→ **WHAT YOU SHOULD DO**
Everything from the first line to the line containing "railing(k2h, 0, e1, k_(1385, 903)[1], k_(1385, 903)[1]" is to be repeated exactly; nothing past it.

→ **DATA EXTRACT**
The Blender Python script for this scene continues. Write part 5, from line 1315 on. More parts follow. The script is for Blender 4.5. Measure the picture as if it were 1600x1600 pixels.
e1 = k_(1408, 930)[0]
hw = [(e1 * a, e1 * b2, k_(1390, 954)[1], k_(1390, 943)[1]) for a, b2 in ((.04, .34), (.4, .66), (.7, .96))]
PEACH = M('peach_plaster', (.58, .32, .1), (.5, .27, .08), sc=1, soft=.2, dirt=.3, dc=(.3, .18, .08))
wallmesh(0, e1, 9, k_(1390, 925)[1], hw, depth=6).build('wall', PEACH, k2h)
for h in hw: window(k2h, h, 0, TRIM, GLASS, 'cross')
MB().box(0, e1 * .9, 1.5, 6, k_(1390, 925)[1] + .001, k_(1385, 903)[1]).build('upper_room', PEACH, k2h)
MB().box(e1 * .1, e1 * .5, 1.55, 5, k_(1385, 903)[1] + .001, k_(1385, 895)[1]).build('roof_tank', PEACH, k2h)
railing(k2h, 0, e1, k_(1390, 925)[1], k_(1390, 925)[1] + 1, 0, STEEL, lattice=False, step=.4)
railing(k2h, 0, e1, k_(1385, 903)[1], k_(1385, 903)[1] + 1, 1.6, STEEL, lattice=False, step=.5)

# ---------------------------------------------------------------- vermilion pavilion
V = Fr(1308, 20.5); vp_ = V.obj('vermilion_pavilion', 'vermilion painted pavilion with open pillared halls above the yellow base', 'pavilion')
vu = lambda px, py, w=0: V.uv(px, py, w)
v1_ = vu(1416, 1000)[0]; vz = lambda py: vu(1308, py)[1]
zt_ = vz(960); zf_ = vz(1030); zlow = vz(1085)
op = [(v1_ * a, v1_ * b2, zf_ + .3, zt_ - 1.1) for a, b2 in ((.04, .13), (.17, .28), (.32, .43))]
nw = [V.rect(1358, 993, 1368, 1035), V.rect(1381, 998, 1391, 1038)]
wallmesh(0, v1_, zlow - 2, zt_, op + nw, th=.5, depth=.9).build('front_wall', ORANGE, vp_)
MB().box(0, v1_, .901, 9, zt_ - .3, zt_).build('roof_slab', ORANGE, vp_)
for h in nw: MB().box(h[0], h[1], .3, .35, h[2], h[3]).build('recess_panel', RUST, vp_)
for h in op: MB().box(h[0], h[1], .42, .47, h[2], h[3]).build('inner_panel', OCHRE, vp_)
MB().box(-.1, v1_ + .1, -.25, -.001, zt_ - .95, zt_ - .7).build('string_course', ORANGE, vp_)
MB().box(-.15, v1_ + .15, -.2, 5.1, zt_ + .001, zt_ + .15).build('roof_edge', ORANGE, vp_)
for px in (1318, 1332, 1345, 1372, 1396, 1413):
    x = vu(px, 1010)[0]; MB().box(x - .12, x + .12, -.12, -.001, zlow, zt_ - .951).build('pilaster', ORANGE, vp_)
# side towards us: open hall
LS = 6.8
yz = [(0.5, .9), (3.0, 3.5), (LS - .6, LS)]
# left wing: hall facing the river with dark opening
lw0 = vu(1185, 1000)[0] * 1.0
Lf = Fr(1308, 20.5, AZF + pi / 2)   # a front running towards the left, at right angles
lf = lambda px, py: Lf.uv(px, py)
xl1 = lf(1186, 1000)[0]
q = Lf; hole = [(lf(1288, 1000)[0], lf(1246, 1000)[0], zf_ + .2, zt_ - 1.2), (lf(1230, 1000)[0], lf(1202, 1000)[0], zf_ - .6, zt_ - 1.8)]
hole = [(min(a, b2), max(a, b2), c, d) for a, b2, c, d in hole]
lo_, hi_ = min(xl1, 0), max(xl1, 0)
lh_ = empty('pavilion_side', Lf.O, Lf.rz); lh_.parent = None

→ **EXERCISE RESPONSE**
The Blender Python script for this scene continues. Write part 5, from line 1315 on. More parts follow. The script is for Blender 4.5. Measure the picture as if it were 1600x1600 pixels.
e1 = k_(1408, 930)[0]
hw = [(e1 * a, e1 * b2, k_(1390, 954)[1], k_(1390, 943)[1]) for a, b2 in ((.04, .34), (.4, .66), (.7, .96))]
PEACH = M('peach_plaster', (.58, .32, .1), (.5, .27, .08), sc=1, soft=.2, dirt=.3, dc=(.3, .18, .08))
wallmesh(0, e1, 9, k_(1390, 925)[1], hw, depth=6).build('wall', PEACH, k2h)
for h in hw: window(k2h, h, 0, TRIM, GLASS, 'cross')
MB().box(0, e1 * .9, 1.5, 6, k_(1390, 925)[1] + .001, k_(1385, 903)[1]).build('upper_room', PEACH, k2h)
MB().box(e1 * .1, e1 * .5, 1.55, 5, k_(1385, 903)[1] + .001, k_(1385, 895)[1]).build('roof_tank', PEACH, k2h)
railing(k2h, 0, e1, k_(1390, 925)[1], k_(1390, 925)[1] + 1, 0, STEEL, lattice=False, step=.4)
railing(k2h, 0, e1, k_(1385, 903)[1], k_(1385, 903)[1] + 1, 1.6, STEEL, lattice=False, step=.5)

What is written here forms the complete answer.